What you are asked to do: Output the material exactly, but drop every image it holds.

Task data:
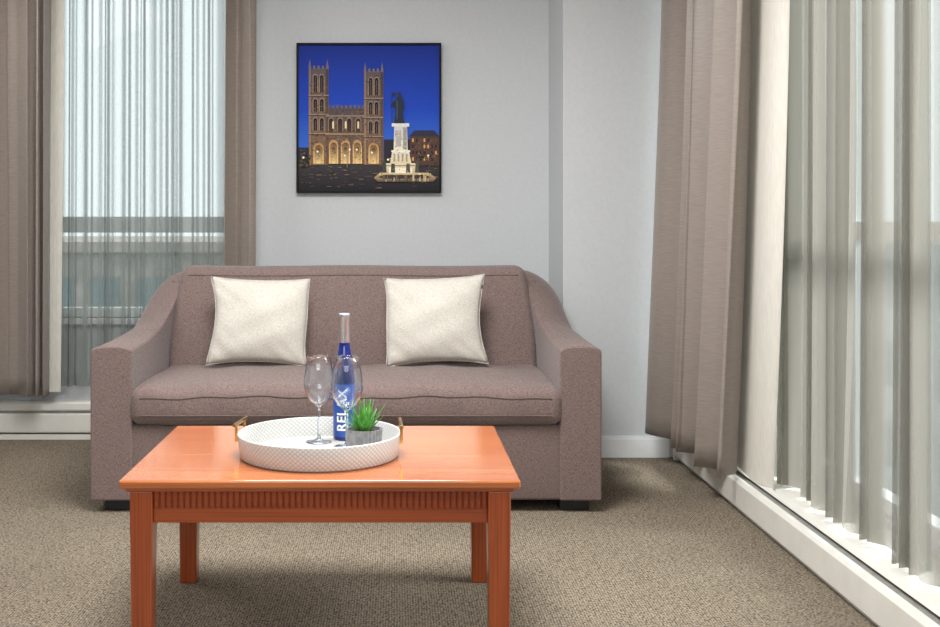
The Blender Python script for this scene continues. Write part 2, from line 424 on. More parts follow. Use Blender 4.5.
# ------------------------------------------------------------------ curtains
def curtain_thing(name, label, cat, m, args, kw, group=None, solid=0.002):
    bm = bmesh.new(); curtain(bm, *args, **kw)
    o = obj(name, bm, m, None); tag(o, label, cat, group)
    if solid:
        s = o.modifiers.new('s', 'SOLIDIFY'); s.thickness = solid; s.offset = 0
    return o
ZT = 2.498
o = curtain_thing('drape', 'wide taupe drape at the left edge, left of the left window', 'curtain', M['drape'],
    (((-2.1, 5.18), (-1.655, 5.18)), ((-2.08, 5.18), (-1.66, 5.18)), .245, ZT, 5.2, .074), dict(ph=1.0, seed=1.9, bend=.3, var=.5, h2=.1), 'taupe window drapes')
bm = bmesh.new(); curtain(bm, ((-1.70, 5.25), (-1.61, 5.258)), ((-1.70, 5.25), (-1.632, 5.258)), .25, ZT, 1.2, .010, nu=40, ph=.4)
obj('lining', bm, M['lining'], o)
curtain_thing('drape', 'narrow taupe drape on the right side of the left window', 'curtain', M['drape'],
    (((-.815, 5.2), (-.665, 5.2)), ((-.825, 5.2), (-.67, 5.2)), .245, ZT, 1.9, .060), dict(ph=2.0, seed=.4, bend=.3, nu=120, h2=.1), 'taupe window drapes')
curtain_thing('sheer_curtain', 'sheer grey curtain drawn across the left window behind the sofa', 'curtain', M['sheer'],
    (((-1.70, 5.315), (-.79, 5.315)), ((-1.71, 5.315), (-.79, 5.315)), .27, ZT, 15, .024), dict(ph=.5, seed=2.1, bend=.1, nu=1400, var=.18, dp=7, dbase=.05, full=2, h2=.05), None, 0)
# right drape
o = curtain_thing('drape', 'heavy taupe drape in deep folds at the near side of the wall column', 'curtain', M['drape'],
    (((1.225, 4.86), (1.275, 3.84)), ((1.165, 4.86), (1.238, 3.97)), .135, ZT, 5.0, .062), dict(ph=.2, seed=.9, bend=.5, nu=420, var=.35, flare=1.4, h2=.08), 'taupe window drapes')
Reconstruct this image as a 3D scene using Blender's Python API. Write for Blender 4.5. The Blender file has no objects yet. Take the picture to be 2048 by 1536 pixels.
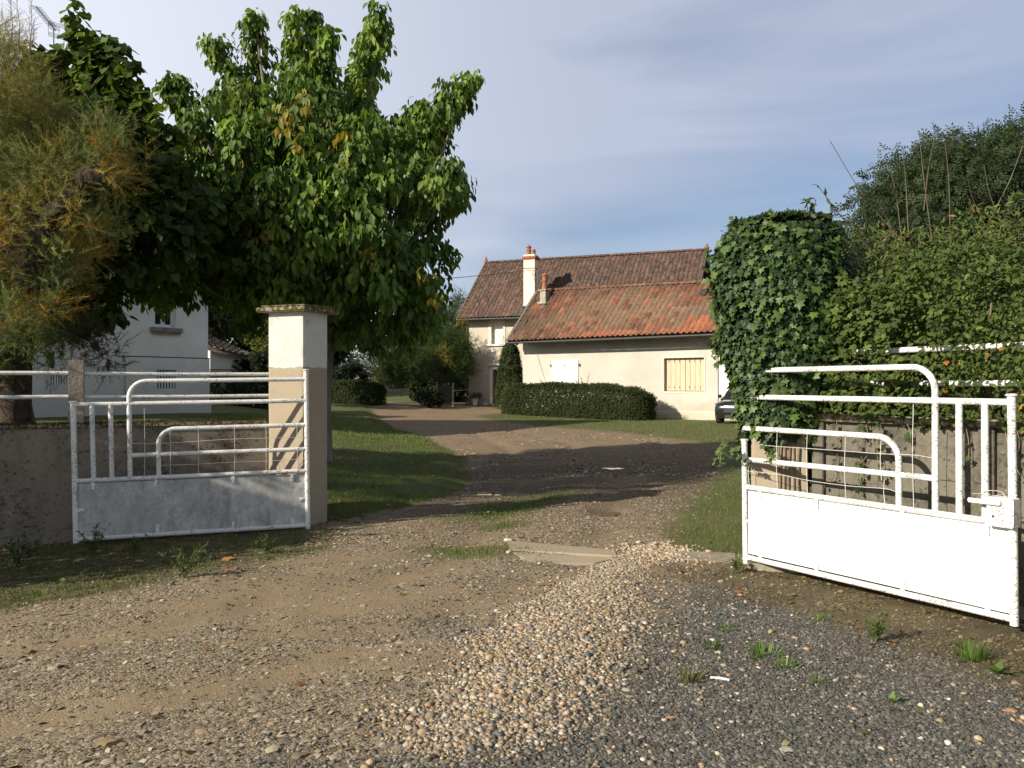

Exercise solution:
The Blender Python script for this scene continues. Write part 2, from line 424 on. More parts follow. Use Blender 4.5.
# ------------------------------------------------------------------ curtains
def curtain_thing(name, label, cat, m, args, kw, group=None, solid=0.002):
    bm = bmesh.new(); curtain(bm, *args, **kw)
    o = obj(name, bm, m, None); tag(o, label, cat, group)
    if solid:
        s = o.modifiers.new('s', 'SOLIDIFY'); s.thickness = solid; s.offset = 0
    return o
ZT = 2.498
o = curtain_thing('drape', 'wide taupe drape at the left edge, left of the left window', 'curtain', M['drape'],
    (((-2.1, 5.18), (-1.655, 5.18)), ((-2.08, 5.18), (-1.66, 5.18)), .245, ZT, 5.2, .074), dict(ph=1.0, seed=1.9, bend=.3, var=.5, h2=.1), 'taupe window drapes')
bm = bmesh.new(); curtain(bm, ((-1.70, 5.25), (-1.61, 5.258)), ((-1.70, 5.25), (-1.632, 5.258)), .25, ZT, 1.2, .010, nu=40, ph=.4)
obj('lining', bm, M['lining'], o)
curtain_thing('drape', 'narrow taupe drape on the right side of the left window', 'curtain', M['drape'],
    (((-.815, 5.2), (-.665, 5.2)), ((-.825, 5.2), (-.67, 5.2)), .245, ZT, 1.9, .060), dict(ph=2.0, seed=.4, bend=.3, nu=120, h2=.1), 'taupe window drapes')
curtain_thing('sheer_curtain', 'sheer grey curtain drawn across the left window behind the sofa', 'curtain', M['sheer'],
    (((-1.70, 5.315), (-.79, 5.315)), ((-1.71, 5.315), (-.79, 5.315)), .27, ZT, 15, .024), dict(ph=.5, seed=2.1, bend=.1, nu=1400, var=.18, dp=7, dbase=.05, full=2, h2=.05), None, 0)
# right drape
o = curtain_thing('drape', 'heavy taupe drape in deep folds at the near side of the wall column', 'curtain', M['drape'],
    (((1.225, 4.86), (1.275, 3.84)), ((1.165, 4.86), (1.238, 3.97)), .135, ZT, 5.0, .062), dict(ph=.2, seed=.9, bend=.5, nu=420, var=.35, flare=1.4, h2=.08), 'taupe window drapes')
Reconstruct this image as a 3D scene using Blender's Python API. Write for Blender 4.5. The Blender file has no objects yet. Take the picture to be 2048 by 1536 pixels.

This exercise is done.